A Milano c’è in corso la per molti versi terrificante Settimana della Moda. Terrificante più che altro per via dell’invasione aliena suburbana, che moltiplica in quantità e qualità quella pendolare a cui la città ha fatto un po’ il callo, e per cui non ha però anticorpi a sufficienza. Del resto sarebbe impossibile per chiunque reggere l’assalto all’arma bianca di schiamazzanti «professionisti dell’immagine» col loro codazzo di limousine stile Brianza californiana, furgoncini stile Valli Bergamasche vintage, bellezze multisex dall’aura più ingombrante di un autobus, e che richiedono spazio di manovra proporzionato. Forse è stata la voglia di raccontare qualcosa di meno intruppato nel solito linguaggio da articolo redazionale pubblicitario travestito da cronaca, ad aver spinto un giornalista nella vecchia zona industriale aeronautica di Taliedo, assistendo a una scena davvero parecchio controcorrente: quelli della moda che invece di saltare sull’ennesima limousine, mezza incastrata in qualche vicolo del centro storico, salgono sul tram in estrema periferia, verso la Tangenziale Est.

Visi piacevolmente stupiti, quelli dei non moltissimi viaggiatori abituali della tarda sera, allo spettacolo dei tacchi alti, vestiti super firmati, eloquio cosmopolita un po’ leggerino ma simpatico, che gettava un po’ di luce e allegria nell'atmosfera a dir poco mesta di quell’infinito rettifilo di rotaie tra i capannoni.
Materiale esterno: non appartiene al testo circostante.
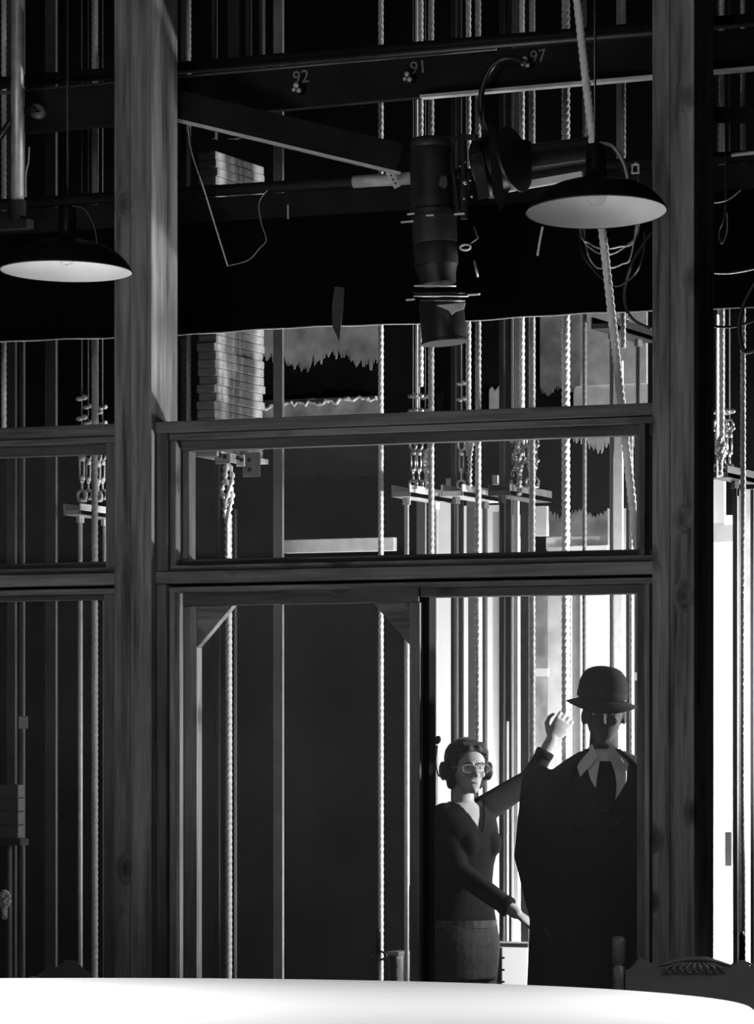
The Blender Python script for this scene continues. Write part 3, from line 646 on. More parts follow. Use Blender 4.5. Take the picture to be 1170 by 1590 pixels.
MB().tube([at(718, 208, SY), at(720, 340, SY)], .016, 12).bar(at(722, 300, SY+.02), at(722, 272, .6), .03, .03).obj('hook_clamp', 'iron', sp, smooth=False)
m = MB().lathe([(.001, 0), (25*u, .01), (25*u, .09), (.001, .1)], fr(at(683, 467, SY-.04), at(696, 476, SY-.1))[0], 20)
a = [at(676, 474, SY-.11), at(722, 470, SY-.11), at(720, 480, SY-.11), at(706, 484, SY-.11), at(701, 489, SY-.11), at(696, 482, SY-.11)]
MB().add([p+Vector((0, y, 0)) for y in (0, .002) for p in a], [tuple(range(6)), tuple(range(11, 5, -1))]+[(i, 6+i, 6+(i+1) % 6, (i+1) % 6) for i in range(6)]).obj('tape_patch', 'paper', sp)
a = [at(686, 272, SY-.1), at(693, 275, SY-.1), at(694, 288, SY-.1), at(689, 293, SY-.1), at(681, 288, SY-.1), at(682, 278, SY-.1)]
MB().add([p+Vector((0, y, 0)) for y in (0, .002) for p in a], [tuple(range(6)), tuple(range(11, 5, -1))]+[(i, 6+i, 6+(i+1) % 6, (i+1) % 6) for i in range(6)]).obj('label_plate', 'dim', sp)
# fresnel seen edge-on
f2 = empty('fresnel_spotlight', at(752, 265, .3), 'black spotlight seen edge-on, right of the long profile spotlight', 'spotlight')
Mx, l = fr(at(738, 262, .34), at(775, 268, .30))
o = MB().lathe([(.001, 0), (.12, 0), (.12, .05), (.10, .06), (.10, l), (.13, l), (.13, l+.01), (.001, l+.01)], Matrix.Translation(at(752, 262, .14)) @ Matrix.Rotation(math.radians(78), 4, 'Y') @ Matrix.Rotation(.12, 4, 'X'), 32).obj('housing', 'iron', f2); smooth_by_angle(o)
a = [at(732, 240, .02), at(748, 236, .02), at(760, 306, .02), at(742, 310, .02)]
MB().add([p+Vector((0, y, 0)) for y in (0, .003) for p in a], [(0, 1, 2, 3), (7, 6, 5, 4), (0, 4, 5, 1), (1, 5, 6, 2), (2, 6, 7, 3), (3, 7, 4, 0)]).obj('side_plate', SB, f2)
a = [at(757, 190, .02), at(770, 205, .02), at(783, 312, .02), at(776, 327, .02), (at(764, 300, .02))]
MB().add([p+Vector((0, y, 0)) for y in (0, .004) for p in a], [(0, 1, 2, 3, 4), (9, 8, 7, 6, 5)]+[(i, 5+i, 5+(i+1) % 5, (i+1) % 5) for i in range(5)]).obj('barn_door', 'blackm', f2)
# horizontal tube light
f3 = empty('tube_floodlight', at(840, 265, .45), 'long black floodlight lying along the pipe with its lit underside painted white', 'floodlight')
p, q = at(800, 260, .49), at(925, 245, .49)
o = MB().tube([p, q], .085, 24).obj('housing', 'iron', f3); smooth_by_angle(o)
MB().bar(at(784, 293, .36), at(905, 272, .36), .03, .028).obj('lit_underside', 'white', f3)  # white bar stands in for the lit bottom of the tube
MB().tube([at(776, 268, .35), at(925, 246, .35)], .003, 6).obj('seam', 'grey', f3)
MB().box(*(lambda c: (c.x-.012, c.x+.012, .3, .36, c.z-.02, c.z+.02))(at(811, 225, .3))).obj('clip', 'iron', f3)
# small bracket right of lamp
p = at(986, 262, .35); e = empty('square_shackle', p, 'small shiny square buckle between the lamp and the right timber post', 'buckle')
MB().ring(p, .018, .005, (0, 1, 0), 4, 6, st=PI/4, sy=1.3).obj('frame', 'pale', e); MB().tube([p+Vector((0, 0, .02)), p+Vector((0, .25, .05))], .006, 8).obj('pin', 'steel', e)

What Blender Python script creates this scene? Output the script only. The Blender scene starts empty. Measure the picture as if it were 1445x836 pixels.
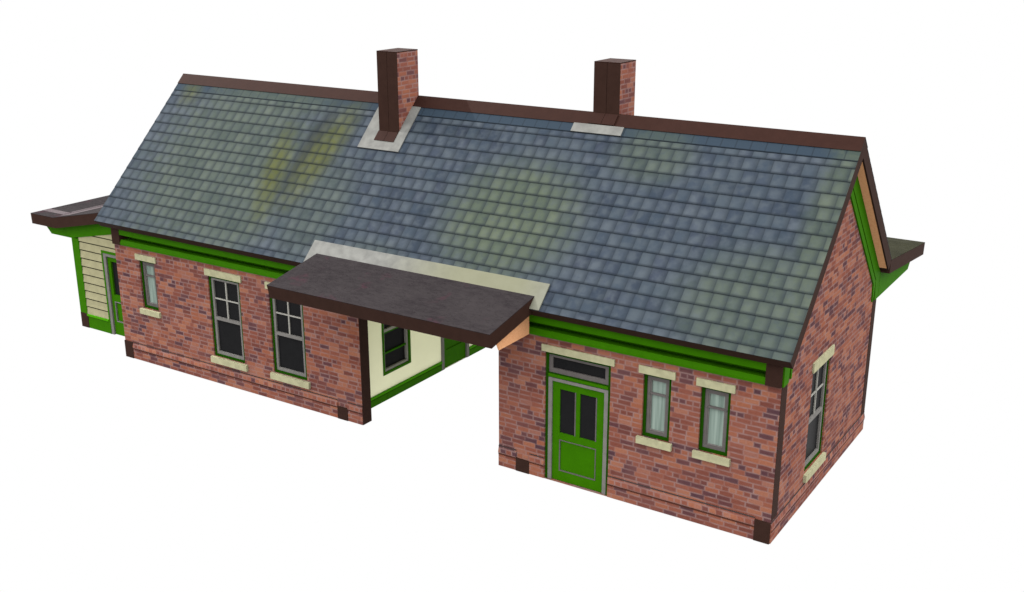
import bpy, bmesh, math
from mathutils import Vector, Matrix

S = bpy.context.scene
COL = S.collection
GAIN = 2.1                       # light level on an upright wall: the base colours are balanced for it

def lin(c):
    c /= 255.0
    return c / 12.92 if c <= 0.04045 else ((c + 0.055) / 1.055) ** 2.4

def C(r, g, b, k=1.0):
    return (lin(r) / GAIN * k, lin(g) / GAIN * k, lin(b) / GAIN * k, 1.0)

# ------------------------------------------------------------------ materials
class NT:
    """small helper for building node graphs as expressions"""
    def __init__(self, name):
        self.m = bpy.data.materials.new(name)
        self.m.use_nodes = True
        self.t = self.m.node_tree
        self.b = self.t.nodes['Principled BSDF']
        self.b.inputs['Specular IOR Level'].default_value = 0.015
        self.b.inputs['Roughness'].default_value = 0.75
    def node(self, ty, **kw):
        n = self.t.nodes.new(ty)
        for k, v in kw.items(): setattr(n, k, v)
        return n
    def put(self, sock, v):
        if isinstance(v, bpy.types.NodeSocket): self.t.links.new(v, sock)
        else: sock.default_value = v
    def m_(self, op, a, b=None, c=None, clamp=False):
        n = self.node('ShaderNodeMath', operation=op, use_clamp=clamp)
        self.put(n.inputs[0], a)
        if b is not None: self.put(n.inputs[1], b)
        if c is not None: self.put(n.inputs[2], c)
        return n.outputs[0]
    def add(self, a, b): return self.m_('ADD', a, b)
    def sub(self, a, b): return self.m_('SUBTRACT', a, b)
    def mul(self, a, b): return self.m_('MULTIPLY', a, b)
    def smooth(self, v, lo, hi, a=0.0, b=1.0):
        n = self.node('ShaderNodeMapRange', interpolation_type='SMOOTHSTEP')
        self.put(n.inputs[0], v)
        for i, x in zip((1, 2, 3, 4), (lo, hi, a, b)): n.inputs[i].default_value = x
        return n.outputs[0]
    def mix(self, f, a, b, blend='MIX'):
        n = self.node('ShaderNodeMix', data_type='RGBA', blend_type=blend)
        self.put(n.inputs[0], f); self.put(n.inputs[6], a); self.put(n.inputs[7], b)
        return n.outputs[2]
    def obj(self):
        if not hasattr(self, '_o'):
            tc = self.node('ShaderNodeTexCoord')
            s = self.node('ShaderNodeSeparateXYZ')
            self.t.links.new(tc.outputs['Object'], s.inputs[0])
            self._o = (tc.outputs['Object'], s.outputs[0], s.outputs[1], s.outputs[2])
        return self._o
    def vec(self, x, y, z=0.0):
        n = self.node('ShaderNodeCombineXYZ')
        for i, v in enumerate((x, y, z)): self.put(n.inputs[i], v)
        return n.outputs[0]
    def noise(self, vec, scale, detail=3.0, rough=0.55):
        n = self.node('ShaderNodeTexNoise')
        n.inputs['Scale'].default_value = scale
        n.inputs['Detail'].default_value = detail
        n.inputs['Roughness'].default_value = rough
        self.put(n.inputs['Vector'], vec)
        return n.outputs['Fac']
    def white(self, vec):
        n = self.node('ShaderNodeTexWhiteNoise', noise_dimensions='3D')
        self.put(n.inputs['Vector'], vec)
        return n.outputs['Value']
    def ramp(self, f, stops, mode='LINEAR'):
        n = self.node('ShaderNodeValToRGB')
        n.color_ramp.interpolation = mode
        e = n.color_ramp.elements
        while len(e) < len(stops): e.new(0.5)
        for q, (p, c) in zip(e, stops): q.position = p; q.color = c
        self.put(n.inputs[0], f)
        return n.outputs[0]
    def bump(self, h, strength=0.3, dist=0.01):
        n = self.node('ShaderNodeBump')
        n.inputs['Strength'].default_value = strength
        n.inputs['Distance'].default_value = dist
        self.put(n.inputs['Height'], h)
        self.t.links.new(n.outputs[0], self.b.inputs['Normal'])
    def done(self, col, rough=None):
        self.put(self.b.inputs['Base Color'], col)
        if rough is not None: self.b.inputs['Roughness'].default_value = rough
        return self.m

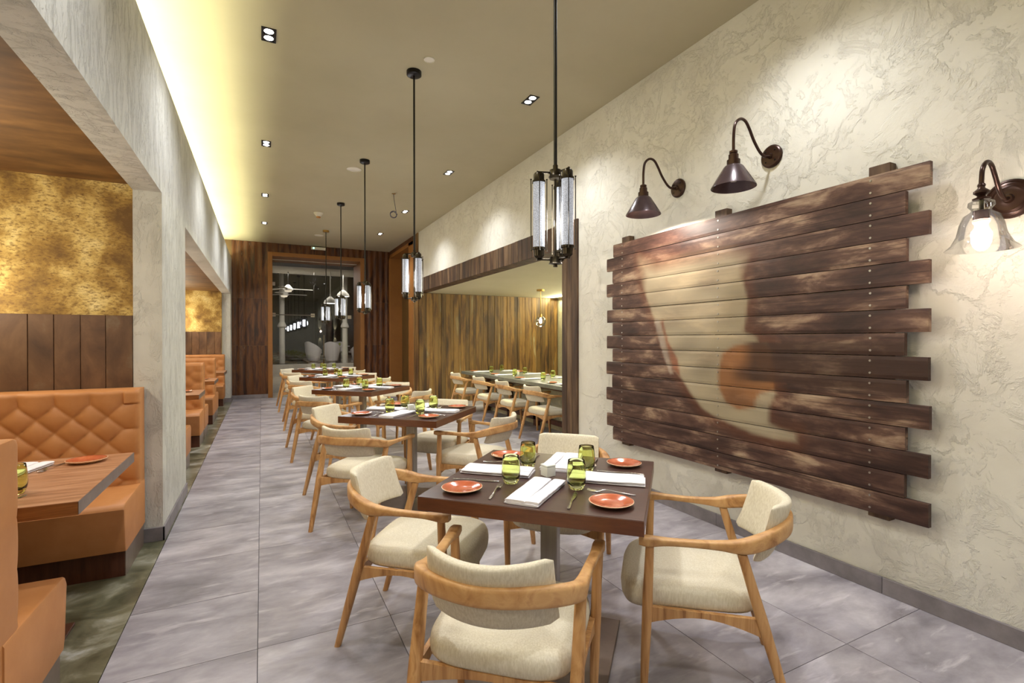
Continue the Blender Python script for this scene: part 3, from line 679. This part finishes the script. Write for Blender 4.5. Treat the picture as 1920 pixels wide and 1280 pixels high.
def paint(Y, Z):
    """painted picture on the boards: colour and cover of the paint"""
    col = np.zeros(Y.shape+(3,)); al = np.zeros(Y.shape)
    def sd(p): return np.where(inside(p, Y, Z), 1, -1)*edge_dist(p, Y, Z)
    def lay(a, c):
        nonlocal col, al
        a = np.clip(a, 0, 1); c = np.array(lin(c)); na = a+al*(1-a)
        col = np.where(na[..., None] > 1e-6, (c*a[..., None]+col*(al*(1-a))[..., None])/np.maximum(na, 1e-6)[..., None], 0); al = na
    s = sd(CREAM)
    top = np.clip((Z-1.85)/.3, 0, 1)
    lay(np.clip((s+.10)/.12, 0, 1)*.75, (112, 66, 40))
    lay(np.clip((s+.010+.05*top)/(.03+.16*top), 0, 1)*.93, (176, 165, 138))
    lay(np.clip((sd(BLOB)+.012)/.024, 0, 1)*.9, (150, 96, 48))
    lay(np.clip((sd(BLOB)-.10)/.10, 0, 1)*np.clip((Z-1.10)/.12, 0, 1)*.8, (72, 42, 24))
    r = (Y < 2.45) & (Z > 1.15) & (Z < 1.43)
    lay(np.where(r, np.clip((2.42-Y)/.10, 0, 1), 0)*.85, (58, 36, 26))
    lay(np.clip((sd(PALEB)+.01)/.02, 0, 1)*.85, (172, 158, 142)); lay(np.clip((sd(PINK)+.01)/.02, 0, 1)*.9, (140, 84, 58))
    g = np.zeros(Y.shape); rp_ = random.Random(5)
    for k in range(26):
        fy, fz, ph = rp_.uniform(2, 14), rp_.uniform(6, 34), rp_.uniform(0, 6.28); g += np.sin(fy*Y+fz*Z*rp_.choice((-1, 1))+ph)/(1+.06*fz)
    g = g/3.2
    col = col*np.clip(1-.13*g, .55, 1.15)[..., None]; al = al*np.clip(.90-.16*np.maximum(g-.2, 0), .4, 1)
    return col, al
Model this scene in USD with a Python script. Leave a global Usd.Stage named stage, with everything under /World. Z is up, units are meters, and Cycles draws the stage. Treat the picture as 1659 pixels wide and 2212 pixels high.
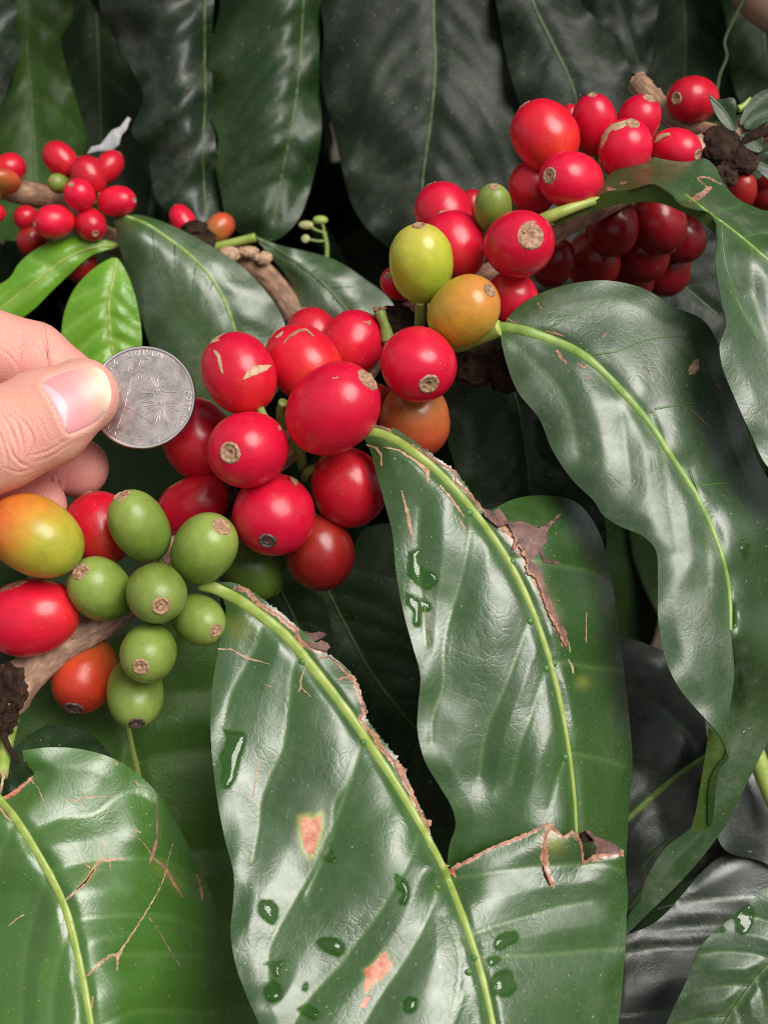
import math, random, numpy as np, trimesh, shapely, usdkit, meshkit
from shapely.geometry import Polygon, LineString, Point
from shapely.ops import unary_union
from scipy.interpolate import RBFInterpolator
from scipy.spatial import Delaunay, cKDTree
from pxr import Usd, UsdGeom, UsdLux, UsdShade, Gf, Sdf, Vt

stage = Usd.Stage.CreateInMemory()
UsdGeom.SetStageUpAxis(stage, UsdGeom.Tokens.z)
UsdGeom.SetStageMetersPerUnit(stage, 1.0)
W = UsdGeom.Xform.Define(stage, '/World')
stage.SetDefaultPrim(W.GetPrim())
UsdGeom.Scope.Define(stage, '/World/Looks')
rng = np.random.default_rng(7)

# ------------------------------------------------------------------ camera, sky, sun, exposure
EXPOSURE = 1.55
SKY = 0.05
SUN = 0.4
SUN_ANGLE = 40.0
PITCH = math.radians(25.0)
D0 = 0.30                                  # metres from the lens to the coin
K = 0.1064e-3                              # metres on the coin's plane per layout unit (1659 units across the picture)
CAM = np.array([0.0, 0.0, 1.30])
RIGHT = np.array([1.0, 0, 0])
FWD = np.array([0, math.cos(PITCH), -math.sin(PITCH)])
UP = np.array([0, math.sin(PITCH), math.cos(PITCH)])
S = 0.43 * RIGHT + 0.47 * UP - 0.77 * FWD   # towards the sun: high, behind the photographer's shoulder
S /= np.linalg.norm(S)

cam = UsdGeom.Camera.Define(stage, '/World/camera')
cam.AddTranslateOp().Set(Gf.Vec3d(*CAM))
cam.AddRotateXOp().Set(90 - math.degrees(PITCH))
cam.CreateHorizontalApertureAttr(36.0)
cam.CreateVerticalApertureAttr(36.0 * 1024 / 767)
cam.CreateFocalLengthAttr(36.0 * D0 / (1659 * K))
cam.CreateClippingRangeAttr(Gf.Vec2f(0.01, 200))
cam.CreateFStopAttr(24.0)
cam.CreateFocusDistanceAttr(D0)
cam.CreateExposureAttr(EXPOSURE)

M = {}
def mat(name, nodes, links, surface='p.BSDF', **kw):
    M[name] = usdkit.material(stage, f'/World/Looks/{name}', nodes, links, surface=surface, **kw)
    return M[name]

elev, rot = math.asin(S[2]), math.atan2(S[0], S[1])
dome = UsdLux.DomeLight.Define(stage, '/World/sky')
mat('overcast_sky', {
    'sky': ('sky_texture', {'sky_type': 'single_scattering', 'sun_disc': False, 'sun_elevation': elev, 'sun_rotation': rot, 'air_density': 1.0, 'aerosol_density': 1.0}),
    'tc': ('texture_coordinate', {}),
    'n': ('noise_texture', {'scale': 2.4, 'detail': 5.0, 'roughness': 0.6}),
    'cover': ('map_range', {'from_min': 0.25, 'from_max': 0.6, 'to_min': 0.55, 'to_max': 0.95, 'clamp': True}),
    'cl': ('rgb_ramp', {'ramp': [(0.3, (1.8, 1.8, 1.86)), (0.7, (4.4, 4.25, 4.1))]}),
    'm': ('mix_color', {'use_clamp': False}),
    'bg': ('background_shader', {'strength': SKY})},
    [('tc.generated', 'n.vector'), ('n.fac', 'cover.value'), ('n.fac', 'cl.fac'), ('cover.result', 'm.fac'), ('sky.color', 'm.a'), ('cl.color', 'm.b'), ('m.result', 'bg.color')], surface='bg.background')
UsdShade.MaterialBindingAPI.Apply(dome.GetPrim()).Bind(M['overcast_sky'])
dome.GetPrim().SetCustomDataByKey('label', 'bright hazy overcast sky above the coffee bushes')
dome.GetPrim().SetCustomDataByKey('kind', 'structure')

sun = UsdLux.DistantLight.Define(stage, '/World/sun')
sun.CreateNormalizeAttr(True) if hasattr(sun, 'CreateNormalizeAttr') else None
sun.GetPrim().CreateAttribute('inputs:normalize', Sdf.ValueTypeNames.Bool).Set(True)
sun.CreateIntensityAttr(SUN)
sun.CreateAngleAttr(SUN_ANGLE)
sun.CreateColorAttr(Gf.Vec3f(1.0, 0.955, 0.90))
zx = S
xx = np.cross([0, 0, 1.0], zx); xx /= np.linalg.norm(xx)
yx = np.cross(zx, xx)
m4 = Gf.Matrix4d(*xx, 0, *yx, 0, *zx, 0, 0, 0, 0, 1)
sun.AddTransformOp().Set(m4)

# ------------------------------------------------------------------ helpers
def P(u, v, d):
    """Layout units across and down, and towards the lens, to metres in the world."""
    u, v, d = np.broadcast_arrays(np.asarray(u, float), np.asarray(v, float), np.asarray(d, float))
    dist = D0 - d * K
    s = K * dist / D0
    return CAM + ((u - 829.5) * s)[..., None] * RIGHT + ((1106 - v) * s)[..., None] * UP + dist[..., None] * FWD

used = {}
def numbered(parent, name):
    k = (str(parent), name)
    n = used.get(k, 0); used[k] = n + 1
    return f'{parent}/{name}' if n == 0 else f'{parent}/{name}_{n:03d}'

def tag(prim, label=None, cat=None, group=None, kind=None):
    for k, val in (('label', label), ('category', cat), ('group', group), ('kind', kind)):
        if val:
            prim.SetCustomDataByKey(k, val)

ORIGIN = {}
def thing(name, label, cat, loc, group=None):
    path = numbered('/World', name)
    x = UsdGeom.Xform.Define(stage, path)
    x.AddTranslateOp().Set(Gf.Vec3d(*map(float, loc)))
    ORIGIN[path] = np.asarray(loc, float)
    tag(x.GetPrim(), label, cat, group)
    return path

def origin_of(path):
    parts = path.split('/')
    return ORIGIN.get('/'.join(parts[:3]), np.zeros(3))

def obj(parent, name, mesh, material, smooth=True, label=None, floats=None, kind=None):
    """One Mesh prim under parent, from world-space vertices."""
    path = numbered(parent, name)
    if hasattr(mesh, 'vertices'):
        v, f = np.array(mesh.vertices), np.array(mesh.faces)
    else:
        v, f = np.asarray(mesh[0], float), np.asarray(mesh[1], int)
    m = usdkit.mesh(stage, path, (v - origin_of(path), f), M[material], smooth=smooth)
    if floats:
        for k, a in floats.items():
            UsdGeom.PrimvarsAPI(m).CreatePrimvar(k, Sdf.ValueTypeNames.FloatArray, 'vertex').Set(Vt.FloatArray.FromNumpy(np.asarray(a, np.float32)))
    if label: m.GetPrim().SetCustomDataByKey('label', label)
    if kind: m.GetPrim().SetCustomDataByKey('kind', kind)
    return path

def spline(pts, step=6.0, closed=False):
    """Centripetal Catmull-Rom through points of any dimension, sampled about every step units."""
    p = np.asarray(pts, float)
    if len(p) == 2 and not closed:
        n = max(2, int(np.linalg.norm(p[1, :2] - p[0, :2]) / step) + 1)
        return p[0] + np.linspace(0, 1, n)[:, None] * (p[1] - p[0])
    q = np.vstack([p[-1], p, p[0], p[1]]) if closed else np.vstack([2 * p[0] - p[1], p, 2 * p[-1] - p[-2]])
    out = []
    for i in range(1, len(q) - 2):
        a, b, c, e = q[i - 1], q[i], q[i + 1], q[i + 2]
        t = np.concatenate([[0], np.cumsum([max(np.linalg.norm(y[:2] - x[:2]), 1e-6) ** 0.5 for x, y in ((a, b), (b, c), (c, e))])])
        n = max(1, int(np.linalg.norm(c[:2] - b[:2]) / step))
        for s in t[1] + (t[2] - t[1]) * np.arange(n) / n:
            A1 = (t[1] - s) / (t[1] - t[0]) * a + (s - t[0]) / (t[1] - t[0]) * b
            A2 = (t[2] - s) / (t[2] - t[1]) * b + (s - t[1]) / (t[2] - t[1]) * c
            A3 = (t[3] - s) / (t[3] - t[2]) * c + (s - t[2]) / (t[3] - t[2]) * e
            B1 = (t[2] - s) / (t[2] - t[0]) * A1 + (s - t[0]) / (t[2] - t[0]) * A2
            B2 = (t[3] - s) / (t[3] - t[1]) * A2 + (s - t[1]) / (t[3] - t[1]) * A3
            out.append((t[2] - s) / (t[2] - t[1]) * B1 + (s - t[1]) / (t[2] - t[1]) * B2)
    if not closed: out.append(p[-1])
    return np.array(out)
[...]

Quel tram pieno di gente che aveva scelto di salirci, pur non essendo affatto obbligata, iniziava a dare l’idea di cosa potrebbe essere e non è (ancora), la mitica periferia, se solo si smettesse di pensare alla «riqualificazione» con lo sguardo fisso a muri, cordoli, aiuole, panchine, insomma a pensare tutti come ci hanno insegnato gli architetti. Pareva già «riqualificato» da solo il posto, semplicemente facendo salire sul tram qualche allegro elegantone.

Certo, prima di salire sul mezzo di vuole qualche motivo per andare e venire da un posto, cioè le cose che succedono in quel posto, e anche i contenitori dentro cui le cose avvengono. In altri termini la riqualificazione degli architetti ha senso, parecchio soprattutto se piove o fa freddo, ma funziona secondo un criterio esattamente opposto a quello che comunemente ci viene venduto: non sono quegli spazi, quegli edifici, quei pieni e vuoti, quegli alternarsi di ambienti, a determinare la società e le sue dinamiche, ma ad esse si adeguano, più o meno efficacemente. Ergo, se vogliamo «riqualificare le Periferie» iniziamo a portarci qualcosa di qualificato, a partire dalla gente, dalle aspirazioni, dai comportamenti. Il resto, tutto il costosissimo resto, gli si attaccherà addosso, prima il tram pieno, poi la gente che sale e scende e chiacchiera, poi si accende una luce, ed è subito città. Così funzionano le cose nel mondo, fuori dalle riviste di architettura.